Pero no es lo único: todo rezuma torpeza, desidia y cansancio. Ya avisábamos con Millennium 2 del desfallecimiento respecto de la interesante primera parte a cargo del realizador Niels Arden Oplev, aunque entonces lo achacabamos a que se había perdido el encanto de descubrir a los personajes. Pero ahora ya podemos asegurar con toda confianza que el rodaje de esta segunda y tercera parte se realizó con prisas y sin tener en cuenta el más mínimo objetivo artístico sino solamente la rápida recaudación económica de un fenómeno pasajero antes de que se extinga su eco. Una pena, porque el material dramático a sus espaldas tiene cierto interés, como la trama política que acusa al gobierno sueco de encubrir militares rusos; o el retrato social y psicológico de una serie de jóvenes altamente tecnificados que ven como una sociedad en exceso normalizada busca la menor excusa para tomarlos como chivos expiatorios.
En lugar de sacar rendimiento a estos frentes, la absoluta falta de ambición cinematográfica que rodea a esta última parte del proyecto es tan profunda que incluso afecta a sus dos actores principales, condenándolos a una apatía interpretativa que roza lo vergonzoso. Si en la primera de las películas fue positivo descubrir a Lisbeth Salander y a Mikael Blomqvist de la mano de Noomi Rapace y Michael Nyqvist respectivamente, en esta última hemos podido ver como ambos deambulan por la pantalla sin ánimo ni gracia, convirtiendo en caricaturas los poderosos personajes que tenían entre manos. Una pena porque, como ya hemos dicho, el personaje de Salander tiene los mimbres para contar bastantes más cosas de lo que se han permitido sus autores. Basta recordar las dos únicas escenas de acción incluidas para corroborar lo comentado: una es una supuesta escena trepidante en la que un único coche de policía -uno- atraviesa un parque para llegar a tiempo de evitar un crimen; la otra es una entrada de las fuerzas especiales en la sede del grupo de Zalachencko a una velocidad y tensión parecida a la que uno emplea al traer la compra hasta la cocina de casa.

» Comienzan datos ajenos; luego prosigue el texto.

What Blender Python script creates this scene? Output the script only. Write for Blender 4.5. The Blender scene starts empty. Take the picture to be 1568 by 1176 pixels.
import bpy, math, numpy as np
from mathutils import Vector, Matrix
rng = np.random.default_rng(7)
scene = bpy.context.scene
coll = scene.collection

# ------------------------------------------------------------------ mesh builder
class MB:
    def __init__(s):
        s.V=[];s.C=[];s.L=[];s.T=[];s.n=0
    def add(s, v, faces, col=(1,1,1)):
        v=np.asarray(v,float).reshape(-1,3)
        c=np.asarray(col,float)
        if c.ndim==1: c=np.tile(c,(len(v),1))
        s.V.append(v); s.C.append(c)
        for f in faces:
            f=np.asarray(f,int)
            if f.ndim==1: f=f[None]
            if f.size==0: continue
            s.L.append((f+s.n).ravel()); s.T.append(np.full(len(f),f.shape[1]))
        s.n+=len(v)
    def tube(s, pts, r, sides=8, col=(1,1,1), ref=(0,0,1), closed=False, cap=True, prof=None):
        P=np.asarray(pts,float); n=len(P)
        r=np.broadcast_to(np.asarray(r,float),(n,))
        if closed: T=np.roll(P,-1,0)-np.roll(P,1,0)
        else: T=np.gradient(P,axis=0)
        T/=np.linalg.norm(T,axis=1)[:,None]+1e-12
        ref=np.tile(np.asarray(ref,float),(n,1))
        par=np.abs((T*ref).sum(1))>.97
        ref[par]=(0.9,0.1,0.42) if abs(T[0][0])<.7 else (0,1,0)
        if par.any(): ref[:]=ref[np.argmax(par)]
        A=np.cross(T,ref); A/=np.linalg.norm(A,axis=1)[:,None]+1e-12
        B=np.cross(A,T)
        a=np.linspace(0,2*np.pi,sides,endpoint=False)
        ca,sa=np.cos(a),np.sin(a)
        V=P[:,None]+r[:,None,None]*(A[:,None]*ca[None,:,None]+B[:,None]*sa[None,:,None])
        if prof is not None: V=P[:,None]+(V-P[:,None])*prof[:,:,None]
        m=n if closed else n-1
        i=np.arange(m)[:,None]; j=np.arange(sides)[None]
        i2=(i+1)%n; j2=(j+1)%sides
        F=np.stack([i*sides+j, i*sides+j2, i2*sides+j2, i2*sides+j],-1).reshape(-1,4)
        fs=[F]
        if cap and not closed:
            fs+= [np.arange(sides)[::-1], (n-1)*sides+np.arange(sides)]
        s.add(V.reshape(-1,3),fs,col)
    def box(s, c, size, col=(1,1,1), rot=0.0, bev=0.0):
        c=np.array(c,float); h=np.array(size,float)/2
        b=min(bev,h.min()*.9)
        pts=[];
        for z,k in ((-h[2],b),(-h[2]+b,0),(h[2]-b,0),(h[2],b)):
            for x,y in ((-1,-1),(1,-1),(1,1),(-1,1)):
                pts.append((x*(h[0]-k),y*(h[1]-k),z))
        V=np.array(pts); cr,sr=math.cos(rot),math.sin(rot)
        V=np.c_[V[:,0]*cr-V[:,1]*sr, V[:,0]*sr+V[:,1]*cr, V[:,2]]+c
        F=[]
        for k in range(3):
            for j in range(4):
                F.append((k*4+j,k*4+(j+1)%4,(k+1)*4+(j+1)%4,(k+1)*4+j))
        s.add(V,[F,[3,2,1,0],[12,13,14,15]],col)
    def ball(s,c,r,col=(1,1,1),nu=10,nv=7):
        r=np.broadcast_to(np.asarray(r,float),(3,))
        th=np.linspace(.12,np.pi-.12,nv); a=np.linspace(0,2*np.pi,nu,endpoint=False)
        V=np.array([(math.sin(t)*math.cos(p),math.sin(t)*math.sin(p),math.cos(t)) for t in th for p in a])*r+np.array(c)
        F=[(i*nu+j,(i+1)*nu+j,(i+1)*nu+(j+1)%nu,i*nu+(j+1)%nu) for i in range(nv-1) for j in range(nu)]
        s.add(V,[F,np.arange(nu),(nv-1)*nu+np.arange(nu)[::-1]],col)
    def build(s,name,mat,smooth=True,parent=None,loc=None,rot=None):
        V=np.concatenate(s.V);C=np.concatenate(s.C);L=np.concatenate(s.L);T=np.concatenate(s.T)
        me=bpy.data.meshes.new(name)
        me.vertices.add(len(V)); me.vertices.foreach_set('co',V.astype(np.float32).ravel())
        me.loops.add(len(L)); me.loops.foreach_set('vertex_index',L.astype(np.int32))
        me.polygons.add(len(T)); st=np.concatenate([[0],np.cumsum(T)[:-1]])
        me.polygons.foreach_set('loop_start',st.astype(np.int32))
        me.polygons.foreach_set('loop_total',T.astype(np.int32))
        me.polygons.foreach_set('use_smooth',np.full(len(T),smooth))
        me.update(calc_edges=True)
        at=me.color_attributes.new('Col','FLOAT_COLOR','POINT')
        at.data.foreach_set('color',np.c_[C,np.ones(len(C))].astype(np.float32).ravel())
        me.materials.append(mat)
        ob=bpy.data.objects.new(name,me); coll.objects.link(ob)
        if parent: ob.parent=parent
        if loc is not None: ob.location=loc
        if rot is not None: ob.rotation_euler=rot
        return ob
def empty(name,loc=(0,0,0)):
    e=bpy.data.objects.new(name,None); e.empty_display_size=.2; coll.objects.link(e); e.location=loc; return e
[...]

Ante los deméritos del Daniel Alfredson, que parecen haber contagiado a la excelente Noomi Rapace, nos cabe esperar algo que en otras ocasiones hemos considerado un ultraje: que la industria norteamericana del cine espere a que se extingan los actuales derechos sobre la novela y ruede una versión hollywoodiense dentro de un par de lustros. Lisbeth Salander se merece un final más digno que la lamentable secuencia donde se enfrenta, finalmente, a su hermano.